- [What to do] Retype exactly the lines below, beginning with the first and ending with the line where "table('farthest round table" appears.

- [Given material]
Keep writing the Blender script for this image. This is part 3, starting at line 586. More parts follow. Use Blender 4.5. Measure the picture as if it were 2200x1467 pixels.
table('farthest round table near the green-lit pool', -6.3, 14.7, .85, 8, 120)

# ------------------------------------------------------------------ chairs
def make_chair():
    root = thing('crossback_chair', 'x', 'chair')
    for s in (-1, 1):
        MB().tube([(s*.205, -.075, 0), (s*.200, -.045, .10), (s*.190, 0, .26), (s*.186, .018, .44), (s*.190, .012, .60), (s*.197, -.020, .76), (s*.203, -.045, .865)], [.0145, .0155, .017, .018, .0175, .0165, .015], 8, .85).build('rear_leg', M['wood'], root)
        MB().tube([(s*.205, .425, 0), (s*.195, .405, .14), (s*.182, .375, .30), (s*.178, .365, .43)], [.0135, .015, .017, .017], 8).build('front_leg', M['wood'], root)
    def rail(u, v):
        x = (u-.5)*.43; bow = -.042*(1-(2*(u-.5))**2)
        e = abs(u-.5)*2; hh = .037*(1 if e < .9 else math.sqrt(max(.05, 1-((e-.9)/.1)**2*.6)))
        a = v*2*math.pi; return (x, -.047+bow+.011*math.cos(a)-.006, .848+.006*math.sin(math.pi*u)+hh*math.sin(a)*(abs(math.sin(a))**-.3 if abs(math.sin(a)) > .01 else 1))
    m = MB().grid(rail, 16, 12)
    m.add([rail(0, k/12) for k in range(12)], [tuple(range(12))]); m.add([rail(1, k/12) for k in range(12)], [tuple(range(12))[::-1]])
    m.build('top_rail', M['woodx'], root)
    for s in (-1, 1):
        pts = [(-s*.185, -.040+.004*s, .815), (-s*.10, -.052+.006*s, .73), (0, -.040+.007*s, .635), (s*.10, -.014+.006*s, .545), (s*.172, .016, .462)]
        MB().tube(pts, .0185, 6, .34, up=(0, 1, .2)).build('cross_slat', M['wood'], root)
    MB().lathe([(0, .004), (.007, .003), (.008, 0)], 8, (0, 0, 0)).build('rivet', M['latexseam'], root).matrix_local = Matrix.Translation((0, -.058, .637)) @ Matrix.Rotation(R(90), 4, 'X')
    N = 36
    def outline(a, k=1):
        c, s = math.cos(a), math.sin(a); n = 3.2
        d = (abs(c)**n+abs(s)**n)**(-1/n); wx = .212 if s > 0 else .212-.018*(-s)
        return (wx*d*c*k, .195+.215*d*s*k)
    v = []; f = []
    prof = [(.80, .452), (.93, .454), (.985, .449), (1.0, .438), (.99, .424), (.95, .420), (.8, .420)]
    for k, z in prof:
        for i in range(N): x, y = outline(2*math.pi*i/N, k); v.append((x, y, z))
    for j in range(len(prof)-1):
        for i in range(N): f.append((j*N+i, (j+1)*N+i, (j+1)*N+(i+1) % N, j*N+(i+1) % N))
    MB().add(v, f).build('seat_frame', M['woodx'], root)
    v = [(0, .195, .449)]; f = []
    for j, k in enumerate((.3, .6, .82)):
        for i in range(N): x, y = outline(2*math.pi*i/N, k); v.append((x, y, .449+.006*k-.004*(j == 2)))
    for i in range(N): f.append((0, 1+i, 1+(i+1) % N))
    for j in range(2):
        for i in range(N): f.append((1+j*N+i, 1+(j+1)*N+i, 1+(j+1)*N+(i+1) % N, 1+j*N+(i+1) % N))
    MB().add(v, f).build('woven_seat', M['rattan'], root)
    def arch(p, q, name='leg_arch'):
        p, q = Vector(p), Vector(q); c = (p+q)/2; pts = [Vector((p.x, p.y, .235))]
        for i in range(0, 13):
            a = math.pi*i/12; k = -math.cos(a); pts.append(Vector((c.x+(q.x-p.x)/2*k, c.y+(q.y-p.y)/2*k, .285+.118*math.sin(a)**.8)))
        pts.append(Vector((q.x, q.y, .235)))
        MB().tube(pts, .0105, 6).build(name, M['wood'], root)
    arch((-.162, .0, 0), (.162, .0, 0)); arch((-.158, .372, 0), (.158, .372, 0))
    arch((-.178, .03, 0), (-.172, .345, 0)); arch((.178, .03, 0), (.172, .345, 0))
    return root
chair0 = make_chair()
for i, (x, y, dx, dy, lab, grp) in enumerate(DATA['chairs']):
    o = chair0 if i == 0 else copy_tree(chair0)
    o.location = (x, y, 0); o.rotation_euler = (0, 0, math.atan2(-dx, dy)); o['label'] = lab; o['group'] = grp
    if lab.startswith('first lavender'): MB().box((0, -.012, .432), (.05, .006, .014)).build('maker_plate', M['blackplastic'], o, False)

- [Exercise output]
Keep writing the Blender script for this image. This is part 3, starting at line 586. More parts follow. Use Blender 4.5. Measure the picture as if it were 2200x1467 pixels.
table('farthest round table near the green-lit pool', -6.3, 14.7, .85, 8, 120)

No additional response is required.